Helicopter stability and control derivatives identification in different flight conditions

Abstract

Helicopter flight simulators require high-fidelity dynamic models based on a set of stability and control derivatives (SCDs). For different flight conditions, specific sets of SCDs must be identified and utilized in the flight simulator software. In this study, nine sets of SCDs of the AS 355 F2 helicopter have been estimated from experimental flight-testing data, considering different combinations of velocity, mass, and altitude. Linear dynamic models with eight states and four controls were determined for the different flight conditions, using the output-error method.
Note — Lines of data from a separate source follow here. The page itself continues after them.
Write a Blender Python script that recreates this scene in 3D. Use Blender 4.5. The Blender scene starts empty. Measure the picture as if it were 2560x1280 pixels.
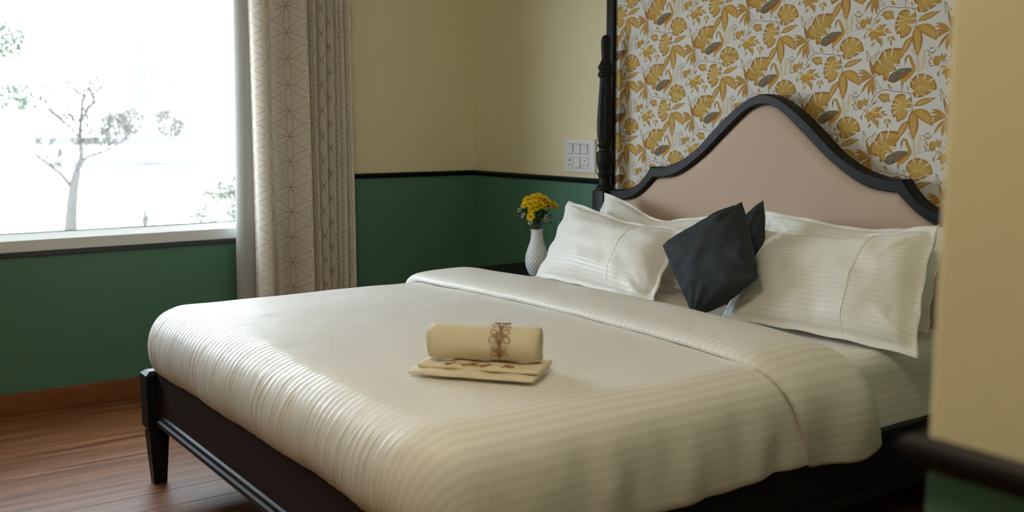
import bpy, bmesh, math, random
import numpy as np
from mathutils import Vector, Matrix, noise
from mathutils.geometry import tessellate_polygon

SC = bpy.context.scene
COL = SC.collection
random.seed(7)
RNG = np.random.default_rng(11)

# ------------------------------------------------------------------ camera
cam_d = bpy.data.cameras.new('camera')
cam = bpy.data.objects.new('camera', cam_d)
COL.objects.link(cam)
cam.location = (4.794, -3.094, 1.255)
cam.rotation_euler = (math.radians(90 - 7.37), 0, math.radians(55.04))
cam_d.sensor_width = 36.0
cam_d.lens = 36.0 * 2582 / 2560
cam_d.clip_start = 0.02
cam_d.clip_end = 1000
cam_d.dof.use_dof = True
cam_d.dof.focus_distance = 3.5
cam_d.dof.aperture_fstop = 3.5
SC.camera = cam

# ------------------------------------------------------------------ sky and light
world = bpy.data.worlds.new('overcast_sky')
SC.world = world
world.use_nodes = True
bg = world.node_tree.nodes['Background']
bg.inputs[0].default_value = (0.77, 0.885, 1.0, 1)
bg.inputs[1].default_value = 15.0

ld = bpy.data.lights.new('window_portal', 'AREA')        # sampling portal only: it adds no light of its own
ld.shape = 'RECTANGLE'; ld.size = 1.26; ld.size_y = 1.70
ld.cycles.is_portal = True
lo = bpy.data.objects.new('window_portal', ld); COL.objects.link(lo)
lo.location = (0.02, -1.985, 1.36); lo.rotation_euler = (0, -math.pi / 2, 0)

SC.view_settings.view_transform = 'Standard'
SC.view_settings.look = 'None'
SC.view_settings.exposure = 0.14
SC.view_settings.gamma = 1.0
SC.view_settings.use_curve_mapping = False
SC.cycles.max_bounces = 8
SC.cycles.diffuse_bounces = 6
SC.cycles.glossy_bounces = 3
SC.cycles.transparent_max_bounces = 8
SC.cycles.caustics_reflective = False
SC.cycles.caustics_refractive = False

FILL = 22.0                                               # radiance of the fill panel added on the ceiling

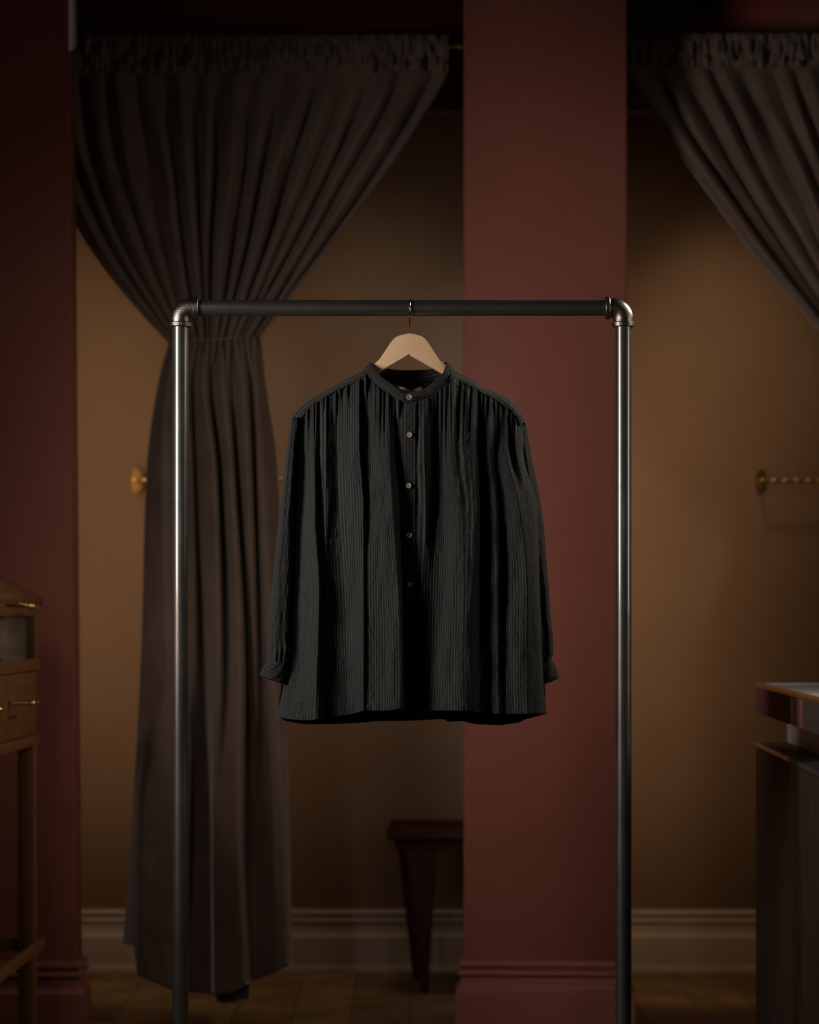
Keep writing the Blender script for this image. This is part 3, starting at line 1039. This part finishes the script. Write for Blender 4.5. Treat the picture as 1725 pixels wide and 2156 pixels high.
# ------------------------------------------------------------------ curtains
def curtain(name, label, group, Y0, top_l, top_r, tie_l, tie_r, tie_y, hem_rows, seed, xoff=0.0, y_top=75, y_head=150, lean=1.0):
    r = np.random.default_rng(seed)
    root = thing(name, label, 'curtain', (PX((tie_l + tie_r) / 2, Y0), Y0, 0.0), 0, group)
    base = Vector(root.location)
    nf = 30
    # fold positions (0..1) with irregular spacing
    pos = np.cumsum(r.uniform(0.6, 1.5, nf)); pos = (pos - pos[0]) / (pos[-1] - pos[0])
    amp = np.where(np.arange(nf) % 2 == 1, r.uniform(0.5, 1.25, nf), r.uniform(-0.45, -0.05, nf))
    per = 14
    u = np.concatenate([pos[i] + (pos[i + 1] - pos[i]) * np.arange(per) / per for i in range(nf - 1)] + [[1.0]])
    k = np.concatenate([i + np.arange(per) / per for i in range(nf - 1)] + [[nf - 1.0]])
    fold = pchip(np.arange(nf), amp, k) * 0.6 + np.interp(k, np.arange(nf), amp) * 0.4
    fold = np.clip(fold + 0.12, 0, None) ** 0.7
    nc = len(u)

    # header: a shirred heading with a rod pocket
    nr = 46
    V = np.zeros((nr, nc, 3)); U = np.zeros((nr, nc, 2))
    for i in range(nr):
        t = i / (nr - 1)
        py = y_top + (y_head + 6 - y_top) * t
        px = top_l + (top_r - top_l) * u
        ruff = 0.006 * np.sin(px * 2 * PI / 15 + 2.4 * vnoise(px / 23.0, 0 * px + t * 1.2)) * (0.45 + 0.55 * vnoise(px / 40 + 5, t * 3 + 0 * px))
        ruff += 0.014 * vnoise(px / 15.0, 0 * px + t * 3.2 + 7) + 0.009 * vnoise(px / 6.0, 0 * px + t * 2.5)
        pock = 0.016 * math.sin(min(1, t * 1.08) * PI) ** 0.6 + (0.010 if t > 0.9 else 0.010 * (t / 0.9) ** 3)
        ruff = ruff * (0.5 + 0.5 * math.sin(t * PI)) + 0.014 * max(0, 1 - abs(t - 0.72) / 0.22) * vnoise(px / 11.0 + 50, 0 * px + t * 6)
        yy = Y0 - 0.012 - pock - ruff
        wob = 1.6 * vnoise(px / 9.0, 0 * px + 2) * (1 if i == 0 else 0.4) * (1 - t)
        sc = FPX / (CAM_D + yy)
        V[i] = np.stack([(px - CX) / sc, yy, CAM_H - (py + wob - HOR) / sc], -1)
        U[i] = np.stack([u, 0 * u + t], -1)
    V[:, :, :] -= np.array(base)
    grid_mesh('header', V, M['velvet'], root, U, 0.003, offset=1)

    # drape: fan above the tie, falling folds below
    V = []; U = []
    nup = 110
    exps = 1.0 + 0.75 * np.clip(1 - u / 0.55, 0, 1) ** 1.2 * (1 if lean > 0 else 0.25) + (0.12 if lean > 0 else 0.0)
    for i in range(nup):
        t = i / (nup - 1)
        py = y_head + (tie_y(u) - y_head) * t
        g = t ** exps
        # the last bit before the tie curves in
        xt = top_l + (top_r - top_l) * u
        xe = tie_l + (tie_r - tie_l) * u
        px = xt + (xe - xt) * g + 6 * vnoise(u * 14 + 3, 0 * u + t * 3) * math.sin(t * PI)
        a = (0.048 * (1 - t) + 0.056 * t) * (1 - 0.6 * t ** 5) * (0.35 + 0.65 * min(1, t * 5))
        bulge = 0.058 * t ** 3 * np.sqrt(np.clip(1 - (2 * u - 1) ** 2, 0, 1))
        yy = Y0 - 0.012 - a * fold * (0.9 + 0.5 * vnoise(u * 22, 0 * u + t * 2.0)) - bulge - 0.003 * vnoise(u * 30, 0 * u + t * 6)
        sc = FPX / (CAM_D + yy)
        V.append(np.stack([(px - CX) / sc, yy, CAM_H - (py - HOR) / sc], -1))
        U.append(np.stack([u, 0 * u + 1 - 0.4 * t], -1))
    # lower rows: control columns spread on the same u
    ncl = len(hem_rows[0][1])
    kk = np.arange(ncl) / (ncl - 1)
    rowsx = [tie_l + (tie_r - tie_l) * u]
    rowsh = [9.0 * fold]
    rowsy = [None]
    for py, xs, hs in hem_rows:
        xs = np.asarray(xs, float) + xoff
        rowsx.append(np.interp(u, kk, xs))
        rowsh.append(0.6 * pchip(kk, np.asarray(hs, float), u) + 0.4 * np.interp(u, kk, hs))
        rowsy.append(py)
    ty = tie_y(u)
    hemy = lin([(p[0] + xoff, p[1]) for p in HEMC], rowsx[-1])
    nlo = 160
    for i in range(1, nlo):
        t = i / (nlo - 1)
        row_px = np.zeros(nc); row_h = np.zeros(nc)
        py = ty + (hemy - ty) * t
        # common knots in t
        kn = [0.0] + [(p - 720) / (2075 - 720) for p in rowsy[1:-1]] + [1.0]
        row_px = np.array([0.0] * nc)
        row_px = pchip(kn, np.array(rowsx), [t])[0]
        row_h = pchip(kn, np.array(rowsh), [t])[0]
        # the cloth springs out below the tie
        bulge = (0.058 * (1 - t) + 0.035 * t) * np.sqrt(np.clip(1 - (2 * u - 1) ** 2, 0, 1))
        fine = 0.004 * fold * (math.exp(-t * 6) + 0.8 * math.exp(-t * 1.6)) + 0.0016 * vnoise(u * 18 + 9, 0 * u + t * 7)
        hemw = 0.0016 * vnoise(u * 90, 0 * u + t * 60) * (1 if t > 0.93 else 0) - (0.002 if abs(t - 0.935) < 0.005 else 0)
        yy = Y0 - 0.012 - bulge - row_h * 0.0027 - fine - hemw
        sc = FPX / (CAM_D + yy)
        V.append(np.stack([(row_px - CX) / sc, yy, CAM_H - (py - HOR) / sc], -1))
        U.append(np.stack([u, 0 * u + 0.6 - 0.6 * t], -1))
    V = np.array(V) - np.array(base)
    grid_mesh('drape', V, M['velvet'], root, np.array(U), 0.004, offset=1)

    # lining flap showing under the middle of the hem
    # tie-back cord
    bm = bmesh.new()
    cxp, rr = (tie_l + tie_r) / 2, (tie_r - tie_l) / 2
    pts = []
    for a in np.linspace(0, 2 * PI, 60):
        px = cxp - (rr + 2.5) * math.cos(a)
        yy = Y0 - 0.012 - 0.086 * math.sin(a) if math.sin(a) > 0 else Y0 + 0.004 - 0.02 * math.sin(a)
        pts.append(P(px, float(tie_y(np.array((px - tie_l) / (tie_r - tie_l)))) - 0.5, yy) - base)
    tube(bm, pts, 0.0038, 10)
    tb = bmobj('tieback', bm, M['cord'], root, smooth=True)
    tb['label'] = 'rust brown cord tieback'
    return root


HEMC = [(262, 1986), (284, 1991), (292, 2054), (330, 2070), (366, 2085), (400, 2088), (430, 2092), (455, 2095), (480, 2088), (525, 2068), (570, 2052), (613, 2030)]
HROWS = [
    (800, [338, 352, 380, 396, 408, 428, 446, 470, 486, 512, 522, 538, 554], [0, 16, 6, 16, 6, 22, 8, 22, 10, 22, 8, 16, 0]),
    (1000, [312, 340, 390, 403, 411, 450, 461, 487, 497, 522, 531, 547, 581], [0, 26, 10, 18, 4, 28, 4, 26, 4, 26, 6, 18, 0]),
    (1400, [300, 350, 396, 412, 426, 460, 474, 505, 518, 536, 548, 574, 597], [0, 32, 12, 12, -10, 34, 14, 38, -2, 16, 2, 28, 0]),
    (1750, [284, 300, 385, 402, 446, 452, 475, 503, 512, 545, 560, 596, 606], [-10, 32, 34, -12, -22, 24, 34, 46, -4, -4, 2, 32, 4]),
    (2075, [262, 292, 368, 404, 448, 454, 485, 515, 526, 552, 570, 604, 613], [-30, 26, 42, -10, -22, 26, 38, 50, 4, -4, 2, 30, 6]),
]
cur1 = curtain('curtain', 'brown velvet curtain tied back in full view behind the left post of the rack', 'velvet curtains of the alcoves',
               1.50, 60, 945, 358, 546, lambda u: 722 - 13 * u, HROWS, 11)
cur2 = curtain('curtain', 'brown velvet curtain in the right alcove, cut off by the right edge of the photo', 'velvet curtains of the alcoves',
               1.50, 1318, 2240, 1812, 1998, lambda u: 790 + 0 * u, HROWS, 23, xoff=1450, y_top=72, y_head=140, lean=-1)

# lining flap under the hem of the first curtain
bm = bmesh.new()
fl = [(455, 2092), (475, 2090), (500, 2082), (524, 2070), (524, 2103), (505, 2106), (494, 2112), (484, 2110), (470, 2113), (456, 2108)]
base = Vector(cur1.location)
v0 = [bm.verts.new(P(x, y, 1.478) - base) for x, y in fl]
v1 = [bm.verts.new(P(x, y, 1.482) - base) for x, y in fl]
bm.faces.new(v0); bm.faces.new(v1[::-1])
for i in range(len(fl)):
    bm.faces.new((v0[i], v1[i], v1[(i + 1) % len(fl)], v0[(i + 1) % len(fl)]))
lf = bmobj('lining', bm, M['velvet'], cur1)

# rods
for (x0, x1, lab, py) in ((-1.45, PX(966, 1.5), 'brass curtain rod of the left alcove, its end showing left of the red pier', 97),
                          (0.62, 2.15, 'brass curtain rod hidden in the heading of the right curtain', 94)):
    z = PZ(py, 1.5)
    t = thing('curtain_rod', lab, 'curtain rod', ((x0 + x1) / 2, 1.503, z), 0, 'brass rods of the alcoves')
    bm = bmesh.new(); tube(bm, [(x0 - t.location.x, 0, 0), (x1 - t.location.x, 0, 0)], 0.006, 16)
    bmobj('rod', bm, M['brass'], t, smooth=True)
    if x0 < 0:
        bm = bmesh.new()
        xr = x1 - t.location.x
        lathe(bm, [(0, 0), (0.007, 0), (0.0095, 0.003), (0.0095, 0.012), (0.007, 0.018), (0, 0.018)], (xr - 0.002, 0, 0.001), (1, 0, 0), 24)
        bmobj('end_cap', bm, M['brass'], t, smooth=True)


# ------------------------------------------------------------------ coat rails on the back wall
def coat_rail(px0, px1, py, lab, pin):
    yw = WB
    z = PZ(py, yw - 0.05)
    x0, x1 = PX(px0, yw), PX(px1, yw)
    t = thing('coat_rail', lab, 'coat rail', (x0, yw, z), 0, 'brass rails on the back wall of the alcoves')
    for x in (0, x1 - x0):
        bm = bmesh.new()
        # oval back plate with a domed face
        prof = []
        for k in range(28):
            a = 2 * PI * k / 28
            ax_ = abs(math.cos(a)) ** 0.7 * math.copysign(1, math.cos(a)); az_ = abs(math.sin(a)) ** 0.8 * math.copysign(1, math.sin(a))
            prof.append((x + 0.0165 * ax_, 0.038 * az_))
        prism(bm, prof, 'y', -0.016, -0.001)
        bm.faces.ensure_lookup_table()
        bmesh.ops.bevel(bm, geom=[e for e in bm.edges if all(abs(v.co.y + 0.016) < 1e-5 for v in e.verts)], offset=0.004, segments=3, affect='EDGES')
        bp = bmobj('backplate', bm, M['dull_brass'], t, smooth=False)
        bm = bmesh.new()
        tube(bm, [(x, -0.015, 0), (x, -0.062, 0)], 0.0065, 16)
        bmobj('bracket_arm', bm, M['brass'], t, smooth=True)
    bm = bmesh.new()
    L_ = x1 - x0
    n = 120
    pts = [(q * L_ * 1.0, -0.062, 0) for q in np.linspace(-0.012, 1.012, n)]
    tube(bm, pts, [0.0058 + 0.0009 * math.sin(k * 0.9) for k in range(n)], 14)
    bmobj('rail', bm, M['brass'], t, smooth=True)
    return t


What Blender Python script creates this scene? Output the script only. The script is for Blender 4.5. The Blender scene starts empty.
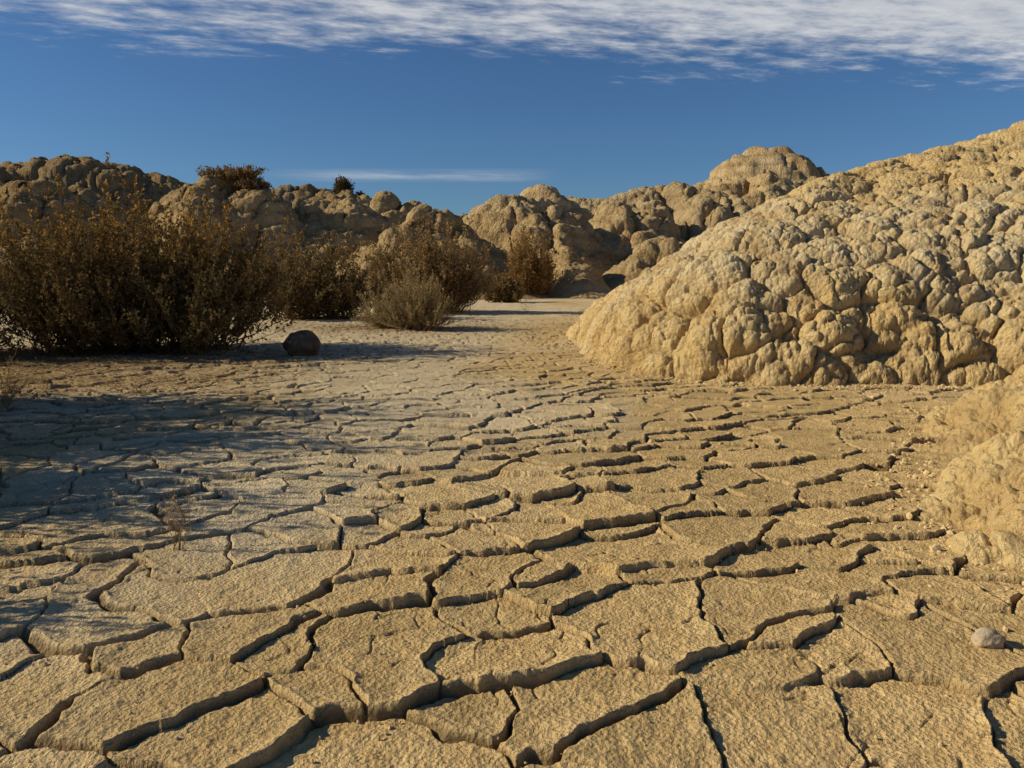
import bpy, math, numpy as np
from mathutils import Vector
rng = np.random.default_rng(7)
F = np.float32
scene = bpy.context.scene
scene.view_settings.view_transform='Standard'
scene.view_settings.look='None'
scene.view_settings.exposure=0

# ------------------------------------------------------------ noise helpers
def hsh(ix,iy,iz,s):
    n = ix.astype(np.int32).astype(np.uint32)*np.uint32(374761393)
    n = n + iy.astype(np.int32).astype(np.uint32)*np.uint32(668265263)
    if iz is not None: n = n + iz.astype(np.int32).astype(np.uint32)*np.uint32(2147483647)
    n = n + np.uint32((s*2246822519)&0xffffffff)
    n ^= n>>np.uint32(13); n = n*np.uint32(1274126177); n ^= n>>np.uint32(16)
    n = n*np.uint32(2654435769); n ^= n>>np.uint32(15)
    return (n>>np.uint32(8)).astype(F)*F(1/16777216.0)
def vnoise(x,y,s=0):
    ix=np.floor(x); iy=np.floor(y); fx=(x-ix).astype(F); fy=(y-iy).astype(F)
    fx=fx*fx*fx*(fx*(fx*6-15)+10); fy=fy*fy*fy*(fy*(fy*6-15)+10)
    a=hsh(ix,iy,None,s); b=hsh(ix+1,iy,None,s); c=hsh(ix,iy+1,None,s); d=hsh(ix+1,iy+1,None,s)
    return (a+(b-a)*fx+(c-a)*fy+(a-b-c+d)*fx*fy)*2-1
def fbm(x,y,o=4,s=0,g=0.5):
    r=0;a=1.0;t=0
    for i in range(o):
        r=r+a*vnoise(x*(2.03**i)+i*17.3,y*(2.03**i)-i*9.1,s+i); t+=a; a*=g
    return r/t
def sstep(a,b,x):
    t=np.clip((x-a)/(b-a),0,1); return t*t*(3-2*t)
def worley3(x,y,z,s):
    x=x.astype(F);y=y.astype(F);z=z.astype(F)
    ix=np.floor(x);iy=np.floor(y);iz=np.floor(z)
    f1=np.full(x.shape,9.0,F); f2=np.full(x.shape,9.0,F)
    for a in (-1,0,1):
        for b in (-1,0,1):
            for c in (-1,0,1):
                cx=ix+a;cy=iy+b;cz=iz+c
                dx=cx+hsh(cx,cy,cz,s)-x; dy=cy+hsh(cx,cy,cz,s+1)-y; dz=cz+hsh(cx,cy,cz,s+2)-z
                d=dx*dx+dy*dy+dz*dz
                f2=np.minimum(f2,np.maximum(f1,d)); f1=np.minimum(f1,d)
    return np.sqrt(f1),np.sqrt(f2)
def grid_mesh(name,X,Y,Z,keep=None,attrs={}):
    nr,nc=X.shape
    co=np.stack([X,Y,Z],-1).reshape(-1,3).astype(F)
    idx=np.arange(nr*nc).reshape(nr,nc)
    q=np.stack([idx[:-1,:-1],idx[:-1,1:],idx[1:,1:],idx[1:,:-1]],-1).reshape(-1,4)
    if keep is not None:
        k=(keep[:-1,:-1]|keep[:-1,1:]|keep[1:,1:]|keep[1:,:-1]).reshape(-1); q=q[k]
        used=np.zeros(nr*nc,bool); used[q.ravel()]=True
        remap=np.cumsum(used)-1; q=remap[q]; co=co[used]
    else: used=None
    return raw_mesh(name,co,q,{k:(v.reshape(-1) if used is None else v.reshape(-1)[used]) for k,v in attrs.items()},True)
def raw_mesh(name,co,q,attrs={},smooth=False,cols=None):
    me=bpy.data.meshes.new(name)
    n=q.shape[1]
    me.vertices.add(len(co)); me.vertices.foreach_set('co',np.ascontiguousarray(co,dtype=F).ravel())
    me.loops.add(q.size); me.loops.foreach_set('vertex_index',q.astype(np.int32).ravel())
    me.polygons.add(len(q)); me.polygons.foreach_set('loop_start',(np.arange(len(q))*n).astype(np.int32))
    me.polygons.foreach_set('loop_total',np.full(len(q),n,np.int32))
    me.polygons.foreach_set('use_smooth',np.full(len(q),smooth))
    me.update(calc_edges=True)
    for k,v in attrs.items():
        a=me.attributes.new(k,'FLOAT','POINT'); a.data.foreach_set('value',v.astype(F).ravel())
    if cols is not None:
        a=me.attributes.new('tint','FLOAT_COLOR','POINT')
        c=np.concatenate([cols,np.ones((len(cols),1))],1).astype(F); a.data.foreach_set('color',c.ravel())
    ob=bpy.data.objects.new(name,me); scene.collection.objects.link(ob)
    return ob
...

The associated optimization problem was solved with the Gauss–Newton algorithm, and identification reliability was evaluated by the Cramer–Rao (CR) and relative correlation coefficient (RCC) indices. An instrumented AS 355 F2 Helicopter belonging to the Instituto de Pesquisas e Ensaios em Voo, Departamento de Ciencia e Tecnologia Aeroespacial, Sao Jose dos Campos, Brazil, was utilized for data collection in different flight conditions, totaling 16 test hours. The following natural dynamic modes have been excited: phugoid, short period, spiral and Dutch roll, by command inputs of the type: frequency sweep (sinusoidal), doublet pulse and 3-2-1-1. Considering CR and RCC criteria, the most appropriate maneuver for exciting each dynamic mode is suggested, and the sets of the nine flight conditions are SCDs reported.